WORK TO BE COMPLETED – Provide the data again in its entirety, exactly as given.

PROVIDED DATA –

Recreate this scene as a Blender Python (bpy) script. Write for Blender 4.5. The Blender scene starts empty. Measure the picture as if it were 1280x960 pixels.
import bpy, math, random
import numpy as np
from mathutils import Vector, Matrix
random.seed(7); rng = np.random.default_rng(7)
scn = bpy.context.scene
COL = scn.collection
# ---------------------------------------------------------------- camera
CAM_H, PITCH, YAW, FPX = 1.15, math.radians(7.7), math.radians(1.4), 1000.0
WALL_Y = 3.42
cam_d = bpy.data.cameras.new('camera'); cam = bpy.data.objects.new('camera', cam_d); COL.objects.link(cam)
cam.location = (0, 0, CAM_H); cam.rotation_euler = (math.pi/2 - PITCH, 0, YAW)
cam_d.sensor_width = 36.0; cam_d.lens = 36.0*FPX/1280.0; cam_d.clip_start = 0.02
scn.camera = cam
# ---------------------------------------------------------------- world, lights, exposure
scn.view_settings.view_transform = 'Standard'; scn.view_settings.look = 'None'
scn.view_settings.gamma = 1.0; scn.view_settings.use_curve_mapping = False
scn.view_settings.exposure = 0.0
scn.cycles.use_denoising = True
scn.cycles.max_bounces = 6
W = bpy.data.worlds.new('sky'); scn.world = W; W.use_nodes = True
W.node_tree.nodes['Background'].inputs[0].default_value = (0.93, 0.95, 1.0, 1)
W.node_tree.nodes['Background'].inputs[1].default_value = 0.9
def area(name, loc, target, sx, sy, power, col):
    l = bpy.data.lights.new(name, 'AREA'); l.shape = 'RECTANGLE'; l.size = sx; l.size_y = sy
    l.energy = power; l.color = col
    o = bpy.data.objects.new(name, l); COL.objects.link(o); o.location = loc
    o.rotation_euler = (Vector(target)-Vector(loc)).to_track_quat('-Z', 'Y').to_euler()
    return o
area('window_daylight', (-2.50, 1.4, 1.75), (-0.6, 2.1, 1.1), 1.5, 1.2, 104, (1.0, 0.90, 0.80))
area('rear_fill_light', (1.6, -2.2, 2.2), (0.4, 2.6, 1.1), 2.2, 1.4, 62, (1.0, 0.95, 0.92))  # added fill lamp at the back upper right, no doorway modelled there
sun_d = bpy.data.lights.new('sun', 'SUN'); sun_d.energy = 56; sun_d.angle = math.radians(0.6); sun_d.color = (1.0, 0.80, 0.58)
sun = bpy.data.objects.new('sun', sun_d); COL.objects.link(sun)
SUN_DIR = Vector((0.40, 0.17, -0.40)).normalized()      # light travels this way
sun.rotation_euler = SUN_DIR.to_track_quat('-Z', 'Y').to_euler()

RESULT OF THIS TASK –
Recreate this scene as a Blender Python (bpy) script. Write for Blender 4.5. The Blender scene starts empty. Measure the picture as if it were 1280x960 pixels.
import bpy, math, random
import numpy as np
from mathutils import Vector, Matrix
random.seed(7); rng = np.random.default_rng(7)
scn = bpy.context.scene
COL = scn.collection
# ---------------------------------------------------------------- camera
CAM_H, PITCH, YAW, FPX = 1.15, math.radians(7.7), math.radians(1.4), 1000.0
WALL_Y = 3.42
cam_d = bpy.data.cameras.new('camera'); cam = bpy.data.objects.new('camera', cam_d); COL.objects.link(cam)
cam.location = (0, 0, CAM_H); cam.rotation_euler = (math.pi/2 - PITCH, 0, YAW)
cam_d.sensor_width = 36.0; cam_d.lens = 36.0*FPX/1280.0; cam_d.clip_start = 0.02
scn.camera = cam
# ---------------------------------------------------------------- world, lights, exposure
scn.view_settings.view_transform = 'Standard'; scn.view_settings.look = 'None'
scn.view_settings.gamma = 1.0; scn.view_settings.use_curve_mapping = False
scn.view_settings.exposure = 0.0
scn.cycles.use_denoising = True
scn.cycles.max_bounces = 6
W = bpy.data.worlds.new('sky'); scn.world = W; W.use_nodes = True
W.node_tree.nodes['Background'].inputs[0].default_value = (0.93, 0.95, 1.0, 1)
W.node_tree.nodes['Background'].inputs[1].default_value = 0.9
def area(name, loc, target, sx, sy, power, col):
    l = bpy.data.lights.new(name, 'AREA'); l.shape = 'RECTANGLE'; l.size = sx; l.size_y = sy
    l.energy = power; l.color = col
    o = bpy.data.objects.new(name, l); COL.objects.link(o); o.location = loc
    o.rotation_euler = (Vector(target)-Vector(loc)).to_track_quat('-Z', 'Y').to_euler()
    return o
area('window_daylight', (-2.50, 1.4, 1.75), (-0.6, 2.1, 1.1), 1.5, 1.2, 104, (1.0, 0.90, 0.80))
area('rear_fill_light', (1.6, -2.2, 2.2), (0.4, 2.6, 1.1), 2.2, 1.4, 62, (1.0, 0.95, 0.92))  # added fill lamp at the back upper right, no doorway modelled there
sun_d = bpy.data.lights.new('sun', 'SUN'); sun_d.energy = 56; sun_d.angle = math.radians(0.6); sun_d.color = (1.0, 0.80, 0.58)
sun = bpy.data.objects.new('sun', sun_d); COL.objects.link(sun)
SUN_DIR = Vector((0.40, 0.17, -0.40)).normalized()      # light travels this way
sun.rotation_euler = SUN_DIR.to_track_quat('-Z', 'Y').to_euler()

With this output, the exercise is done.